Culturíssima: Como se deu a parceria com o Theatro São Pedro? E como é para esses jovens estar nesse ambiente?

Daniel: Nosso diretor César Franarin é amigo pessoal da Dona Eva [Sopher, curadora do TSP] e do diretor [do TSP] Morais e houve uma articulação na perspectiva de ampliar o acesso à cultura. É importante dizer o quanto fomos bem recebidos aqui [no teatro] e o carinhoso acolhimento da Associação Amigos do Theatro São Pedro oportunizando uma nova perspectiva de vida para os alunos. Quando esses jovens compreendem a amplitude de estar num espaço desta magnitude é recompensador pois eles tem contato, além de toda a estrutura, também com artistas renomados que circulam pelo espaço, como a Natália Timberg, Nicete Bruno, Mariana Ximenes, Antônio Fagundes e vários outros. Então são nomes que eles veem na TV mas ao mesmo tempo estão tão próximos. Esse acesso é muito significativo na vida deles. E para o projeto é gratificante pois o Teatro São Pedro vê com bons olhos a escola e isso expande para o lado social do Theatro, além do cultural e artístico, por isso é muito especial. Essa preocupação com  o amanhã acaba garantindo uma visibilidade positiva para o São Pedro.

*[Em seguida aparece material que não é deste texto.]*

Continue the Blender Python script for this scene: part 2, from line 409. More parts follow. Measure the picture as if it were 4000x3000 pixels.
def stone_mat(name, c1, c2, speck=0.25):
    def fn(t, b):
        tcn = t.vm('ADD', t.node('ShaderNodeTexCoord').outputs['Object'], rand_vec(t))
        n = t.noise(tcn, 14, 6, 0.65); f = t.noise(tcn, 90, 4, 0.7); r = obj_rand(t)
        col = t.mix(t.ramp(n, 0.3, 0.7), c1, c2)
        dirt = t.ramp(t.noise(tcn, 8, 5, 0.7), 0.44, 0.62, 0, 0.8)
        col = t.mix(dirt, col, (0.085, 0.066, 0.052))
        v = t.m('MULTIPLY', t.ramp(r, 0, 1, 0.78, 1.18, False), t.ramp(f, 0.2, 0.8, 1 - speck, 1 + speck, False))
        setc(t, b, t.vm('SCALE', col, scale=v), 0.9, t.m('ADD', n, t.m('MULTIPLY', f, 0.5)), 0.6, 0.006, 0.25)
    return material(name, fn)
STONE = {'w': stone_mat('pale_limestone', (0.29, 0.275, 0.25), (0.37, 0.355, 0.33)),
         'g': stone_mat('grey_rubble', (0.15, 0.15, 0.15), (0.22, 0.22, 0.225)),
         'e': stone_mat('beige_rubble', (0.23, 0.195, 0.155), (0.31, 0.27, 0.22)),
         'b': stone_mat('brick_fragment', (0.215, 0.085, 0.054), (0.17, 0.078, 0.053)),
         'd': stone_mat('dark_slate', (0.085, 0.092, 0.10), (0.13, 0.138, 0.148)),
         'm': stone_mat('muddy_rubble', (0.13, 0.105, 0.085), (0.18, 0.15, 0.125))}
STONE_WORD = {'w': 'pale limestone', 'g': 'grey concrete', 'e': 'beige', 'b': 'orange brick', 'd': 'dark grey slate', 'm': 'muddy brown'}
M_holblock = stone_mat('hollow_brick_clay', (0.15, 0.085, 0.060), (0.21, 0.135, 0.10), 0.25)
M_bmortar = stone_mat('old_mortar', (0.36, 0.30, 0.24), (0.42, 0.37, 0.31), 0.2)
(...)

Culturíssima: Como se dá a seleção dos alunos?

Daniel: O nosso critério para inserção é que a criança ou adolescente esteja matriculado numa escola da rede pública, apresentar alguns critérios de vulnerabilidade social e ser morador de regiões periféricas. Mas nós não tiramos o direito dessas crianças e adolescentes. Por exemplo, nós temos aqui alunos que não tem esses requisitos, mas apresentam outros tipos de vulnerabilidade, são poucos, mas com questões voltadas ao psico-social, negligência familiar de pais que têm uma boa estrutura financeira entretanto não tem diálogo com os filhos, e isso acaba sendo um sofrimento para essas crianças. Infelizmente hoje nós não temos vagas abertas. Na fila de espera existem cerca de 80 jovens aguardando atendimento. A procura pelo projeto é tão grande que não fazemos uma divulgação ampla, é sempre pelo boca a boca, pelo anúncio nas escolas e para as entidades sociais das comunidades, como o CRAS, por exemplo. Para surgirem novas vagas é preciso que haja alguma desistência ou ampliação no atendimento.  No ano passado acrescentamos 25 vagas aqui no Theatro São Pedro.

Culturíssima: E a escolha do repertório, tem um caráter de importância ou é aleatório?

Daniel: A gente procura trabalhar com três tipos de seleção: uma delas é a de músicas consideradas fáceis, até para otimizar a iniciação do desenvolvimento motor e cognitivo, seja para tocar ou cantar. Também pensamos em músicas de identidade do aluno, porque a gente procura respeitar as características deles, daquilo que eles gostam, que eles trazem de outros espaços, e também de músicas com grande valor cultural, escolhidas pela nossa equipe com a intenção de que eles saibam quem foi Vila Lobos, Pixinguinha e Cartola, por exemplo.

Culturíssima: E como é a relação dos professores com os alunos?

Daniel: Na verdade nós usamos um outro termo, nós não somos professores, nós somos educadores sociais, porque não somos uma escola de música propriamente, somos um projeto social. Então, o termo ‘educador social’ amplia essa gama da afetividade, as relações interpessoais acabam sendo muito fortes. Nós fazemos algumas discussões de caso de situações esporádicas que ocorrem com alguns alunos. Quando matriculados, os alunos e os pais preenchem um  formulário sigiloso e ali colocam algumas informações que nós não abrimos para o grande grupo, mas que em certos momentos precisamos externar para a equipe para podermos conversar, entender e proceder de acordo com aquele histórico. Então os professores acabam se apropriando, tomando para si essas dificuldades e são muito solícitos, é uma relação muito humana e próxima com liberdade para conversar.

Culturíssima: Como a família encara essas intervenções?

Daniel: Nós criamos um vínculo muito bom com os pais. Esse é um ponto que nós sempre procuramos fortalecer.  Então a gente não encontra resistência nesse sentido. Eles aceitam e colaboram porque acabam entendendo que a nossa proposta é ajudar, andar e construir juntos o futuro desses jovens.